== YOUR GOAL ==
Count, in the entries, the lines with "wide". Answer with the number only.

[begin INFORMATION SHOWN]

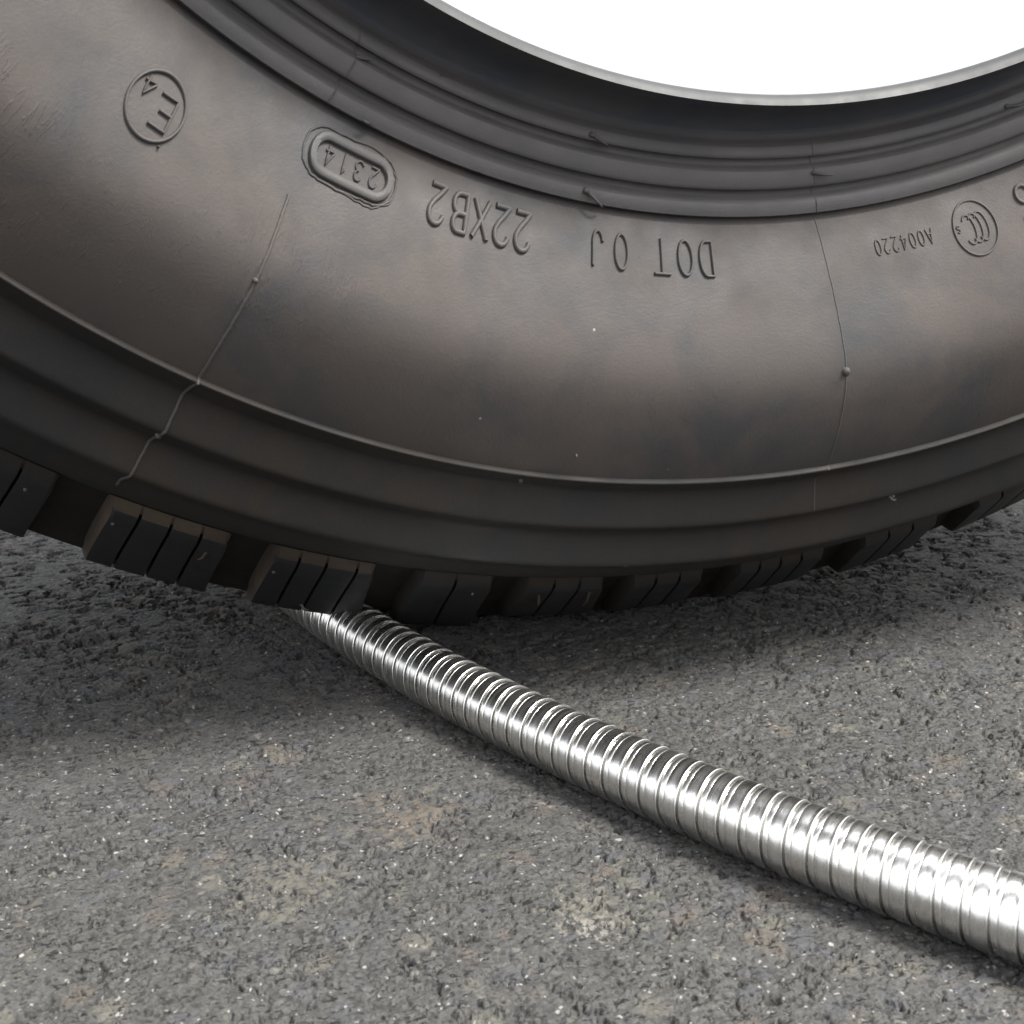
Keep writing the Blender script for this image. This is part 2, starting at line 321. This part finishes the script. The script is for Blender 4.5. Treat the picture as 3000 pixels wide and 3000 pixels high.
# --- tread blocks with sipes
FL = [(.4800, .1080), (.4960, .0900), (.5190, .0560), (.5190, .0180)]
def block_mesh(tl, tr, bl, br, sipes, drop=0.0):
    # rows along the face, columns across; every column carries (theta_top, theta_bottom, depth below the face)
    rows = [(.4796, .1090, None, 0.0), (.4852, .1080, 0, .08), (.4900, .1040, 0, .18), (.5020, .0928, 0, .42), (.5140, .0815, 0, .68), (.5240-drop*.5, .0718, 0, .88), (.5292-drop, .0668, 0, .985), (.5304-drop, .0640, 0, 1.0), (.5335-drop, .0450, 0, 1.0), (.5350-drop, .0205, 0, 1.0), (.5190, .0185, None, 1.0)]
    cols = [(tl-.36, bl-.34, .0068), (tl-.13, bl-.14, .0018), (tl, bl, .0), (tl+.12, bl+.12, -.0001)]
    for st, sb in sipes:
        hw = .070
        cols += [(st-hw-.10, sb-hw-.10, 0), (st-hw, sb-hw, 0.0001), (st-hw+.01, sb-hw+.01, .005), (st+hw-.01, sb+hw-.01, .005), (st+hw, sb+hw, .0001), (st+hw+.10, sb+hw+.10, 0)]
    cols += [(tr-.14, br-.14, 0), (tr, br, .0004), (tr+.05, br+.05, .0075)]
    vs = []
    for ri, (r, a, z, f) in enumerate(rows):
        nr, na = (.71, .70) if f < 1 else (1, .0)
        if f == 1.0 and ri == 7: nr, na = .93, .36
        for ci, (t, b, dpt) in enumerate(cols):
            tb = t+(b-t)*f
            tb += .025*math.sin(f*math.pi*2)*(dpt == 0 or True)
            q = 0 if z is None else dpt
            if ri == 1 and 0 < dpt == .005: q = .0015
            # rounded upper corners
            rr_, aa_ = r, a
            if ri == 1 and ci in (0, 1, 2): aa_ -= .0022; rr_ -= .0001
            if ri == 1 and ci >= len(cols)-2: aa_ -= .0016
            vs.append(P3(rr_-nr*q, aa_-na*q, R_(tb)))
    n = len(cols); F = []; mi = []
    for i in range(len(rows)-1):
        for j in range(n-1):
            F.append((i*n+j, i*n+j+1, (i+1)*n+j+1, (i+1)*n+j)); mi.append(1 if (i == 0 or j < 2) else 0)
    return vs, F, mi
def tread_block(tl, tr, bl, br, sipes, drop=0, dust=False):
    vs, F, mi = block_mesh(tl, tr, bl, br, sipes, drop)
    o = obj('tread_block', vs, F, M_block, tyre, mats=[M_dust if dust else M_edge], smooth=True)
    o.data.polygons.foreach_set('material_index', np.array(mi, dtype=np.int32))
    o.data.set_sharp_from_angle(angle=R_(32))
    bv = o.modifiers.new('bevel', 'BEVEL'); bv.width = .0011; bv.segments = 3; bv.limit_method = 'ANGLE'; bv.angle_limit = R_(40)
    return o
BL = [(-37.6, -31.25, -36.2, -30.05, [(-36.0, -34.5), (-34.35, -32.9), (-32.75, -31.55)], 0),
      (-28.65, -23.40, -27.30, -21.85, [(-27.45, -26.10), (-26.05, -24.60), (-24.65, -23.20)], 0),
      (-21.10, -16.40, -19.65, -14.40, [(-20.00, -18.45), (-18.70, -17.20), (-17.20, -15.80)], -.0005),
      (-14.00, -10.35, -12.55, -8.80, [(-12.25, -10.65)], -.0015),
      (-8.55, -4.50, -7.30, -2.60, [(-7.10, -5.78), (-5.75, -4.45)], .004),
      (-2.90, 1.00, -1.60, 2.30, [(-1.60, -.30), (-.30, 1.00)], .004),
      (3.00, 7.90, 4.30, 9.10, [(4.20, 5.50), (5.40, 6.70), (6.60, 7.90)], .003),
      (10.20, 14.60, 11.50, 15.9, [(11.7, 13.0), (13.1, 14.4)], 0),
      (17.0, 21.6, 18.3, 22.9, [(18.5, 19.8), (20.0, 21.3)], 0),
      (24.0, 28.6, 25.3, 29.9, [(25.5, 26.8), (27.0, 28.3)], 0)]
protos = [tread_block(*b, dust=i in (1, 2)) for i, b in enumerate(BL)]
src = protos[-1]; Cc = Vector((0, 0, RAD))
for k in range(1, 42):
    dl = R_(7.0*k)
    if 28.6+7.0*k > 322: break
    c = src.copy(); col.objects.link(c); c.parent = tyre
    rot = Matrix.Rotation(-dl, 4, 'Y'); c.matrix_local = Matrix.Translation(Cc) @ rot @ Matrix.Translation(-Cc)

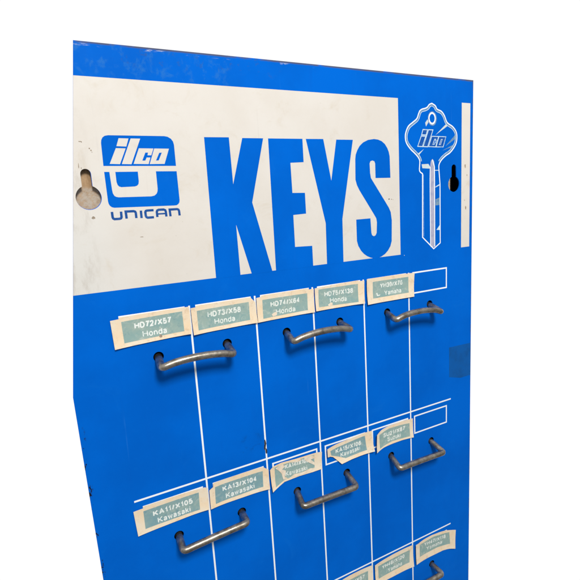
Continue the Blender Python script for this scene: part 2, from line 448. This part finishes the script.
flat('shoulder', [SHAPES['shoulder']], .0006, e1 * .6, M['pale'], key)
flat('shoulder_line', ribbon([(23.22, -8.885), (23.70, -8.885)], .06), .001 + e1 * .3, e1, M['silver'], key)
flat('blade_line', ribbon([(21.86, -8.55), (21.84, -3.1)], .035), .001, e1, M['silver'], key)
for k in ('hl1', 'hl2', 'hl3', 'st1', 'st2', 'st3', 'st4', 'st5'):
    flat('highlight', [SHAPES[k]], .0004, e1 * .5, M['silver'] if k in ('hl2', 'hl3') else M['grey'] if k in ('st3', 'st4', 'hl1') else M['pale'], key)

# ------------------------------------------------------------------ grid of lines
LW = .135
for i in range(5):
    x = 5.0 * i
    flat('column_line', [[(x - LW / 2 + .01, 0.0), (x + LW / 2 + .01, 0.0), (x + LW / 2, 43.2), (x - LW / 2, 43.2)]], .001, e1, M['white'])
for y in (13.31, 27.22):
    flat('row_line', [rect(-5.22, y - .07, 25.22, y + .07)], .001 + e1, e1, M['white'])
for r, (ya, yb) in enumerate(((0.0, 2.0), (13.83, 15.70), (27.74, 29.65))):
    for c in range(6):
        if r == 2 and c < 3: continue
        xa, xb = 5 * c - 4.70 + .15, 5 * c - .31
        if c == 0: xa = -4.70
        if r == 1 and c > 2: xa += -.03
        flat('slot_box', [rect(xa, ya, xb, yb), rect(xa + LW, ya + LW, xb - LW, yb - LW)], .001, e1, M['white'])

# ------------------------------------------------------------------ taped labels
def el(cx, cy, rx, ry, n=14):
    return [(cx + rx * math.cos(2 * math.pi * i / n), cy + ry * math.sin(2 * math.pi * i / n)) for i in range(n + 1)]
# grotesque letters as centre lines in a box one wide and one cap high: (advance width, strokes)
GLYPH = {
 'H': (.64, [[(0, 0), (0, 1)], [(1, 0), (1, 1)], [(0, .52), (1, .52)]]),
 'D': (.64, [[(0, 0), (0, 1)], [(0, 1), (.5, 1), (.82, .88), (1, .5), (.82, .12), (.5, 0), (0, 0)]]),
 'X': (.66, [[(0, 0), (1, 1)], [(0, 1), (1, 0)]]),
 'Y': (.66, [[(0, 1), (.5, .42), (1, 1)], [(.5, .42), (.5, 0)]]),
 'K': (.66, [[(0, 0), (0, 1)], [(.96, 1), (0, .36)], [(.3, .56), (1, 0)]]),
 'A': (.70, [[(0, 0), (.5, 1), (1, 0)], [(.18, .3), (.82, .3)]]),
 'U': (.62, [[(0, 1), (0, .3), (.14, .07), (.5, 0), (.86, .07), (1, .3), (1, 1)]]),
 'S': (.60, [[(.95, .76), (.8, .95), (.5, 1), (.15, .94), (.03, .75), (.2, .58), (.8, .44), (.98, .25), (.83, .05), (.5, 0), (.15, .05), (0, .25)]]),
 '0': (.48, [el(.5, .5, .5, .5)]), '1': (.26, [[(0, .74), (.45, .82), (.8, 1), (.8, 0)]]),
 '2': (.48, [[(0, .7), (.12, .92), (.5, 1), (.88, .9), (.95, .68), (.8, .46), (.15, .15), (0, 0), (1, 0)]]),
 '3': (.48, [[(0, .8), (.2, .96), (.5, 1), (.85, .93), (.95, .76), (.8, .58), (.4, .54)], [(.4, .54), (.85, .47), (1, .27), (.85, .06), (.5, 0), (.15, .05), (0, .22)]]),
 '4': (.50, [[(.72, 0), (.72, 1), (0, .28)], [(0, .28), (1, .28)]]),
 '5': (.48, [[(.92, 1), (.16, 1), (.06, .5), (.5, .63), (.88, .55), (1, .32), (.85, .07), (.5, 0), (.15, .05), (0, .2)]]),
 '6': (.48, [[(.95, .8), (.8, .96), (.5, 1), (.15, .85), (0, .42), (.1, .1), (.5, 0), (.88, .08), (1, .31), (.88, .54), (.5, .62)], [(.5, .62), (.12, .5), (0, .34)]]),
 '7': (.48, [[(0, 1), (1, 1), (.55, .5), (.32, 0)]]),
 '8': (.48, [el(.5, .77, .43, .23), el(.5, .27, .5, .27)]),
 '/': (.26, [[(0, 0), (1, 1)]]),
 'o': (.46, [el(.5, .36, .5, .36)]),
 'n': (.42, [[(0, 0), (0, .72)], [(0, .48), (.25, .68), (.6, .71), (.9, .62), (1, .42), (1, 0)]]),
 'h': (.42, [[(0, 0), (0, 1)], [(0, .48), (.25, .68), (.6, .71), (.9, .62), (1, .42), (1, 0)]]),
 'u': (.42, [[(1, 0), (1, .72)], [(0, .72), (0, .28), (.12, .06), (.4, 0), (.75, .06), (1, .26)]]),
 'd': (.46, [el(.48, .36, .48, .36), [(1, 0), (1, 1)]]),
 'a': (.42, [[(.05, .52), (.2, .67), (.5, .72), (.85, .64), (.92, .45), (.92, 0)], [(.92, .42), (.3, .37), (.02, .2), (.2, .02), (.6, .04), (.92, .22)]]),
 'w': (.64, [[(0, .72), (.27, 0), (.5, .66), (.73, 0), (1, .72)]]),
 's': (.40, [[(.95, .55), (.78, .69), (.5, .72), (.15, .67), (.05, .54), (.2, .42), (.8, .31), (.97, .18), (.83, .04), (.5, 0), (.15, .04), (0, .18)]]),
 'k': (.42, [[(0, 0), (0, 1)], [(.92, .72), (0, .24)], [(.32, .42), (1, 0)]]),
 'i': (.04, [[(0, 0), (0, .72)], [(0, .93), (0, 1.04)]]),
 'm': (.68, [[(0, 0), (0, .72)], [(0, .48), (.15, .69), (.33, .7), (.5, .5), (.5, 0)], [(.5, .48), (.65, .69), (.85, .7), (1, .5), (1, 0)]]),
 'z': (.38, [[(0, .72), (1, .72), (0, 0), (1, 0)]]),
}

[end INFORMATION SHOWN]

== SOLUTION BELOW ==
2